Graham Swann’s dubious TV performance with BT Sport was ridiculed by many. But what England supporters wouldn’t have done to have had the 2010/11 Ashes version of him touring with the side over Christmas.

It’s only words

Within minutes of the last rites in Sydney, Trevor Bayliss was boldly stating the plot for revenge in 2019 on English soil was already underway.

After all, we’ll see how fluent the Marsh brothers and Usman Khawaja are when the Dukes cherry ball is swinging about under thick cloud cover at Edgbaston, won’t we?

But let’s all assume England will regain the Ashes and along with a few OBE’s and best-selling books, then publicly state a burning desire to retain them in the return series in 2021/22.

Will the planning begin there and then? Of course not.
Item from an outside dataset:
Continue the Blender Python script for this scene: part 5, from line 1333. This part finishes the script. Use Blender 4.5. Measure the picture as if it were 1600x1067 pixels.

We’ll have 18 months of players jetting here, there, and everywhere to play lucrative T20 cricket, the domestic game will continue to mould individuals suited only for English conditions, and then undoubtedly arrive down under with a squad that’s under prepared and unsuited to Australian pitches and conditions.

You can only work with the players you have, and selectors can’t always legislate for the lack of depth in county cricket, injuries, or their best all-rounder throwing a right hand or two and falling foul of the law.

But unless the naivity and false positivity is dumped to one side, and true thought and preparation time is afforded in future in the build-up to away Ashes tours, then the now familiar pattern of England competing at home and being thumped away will continue.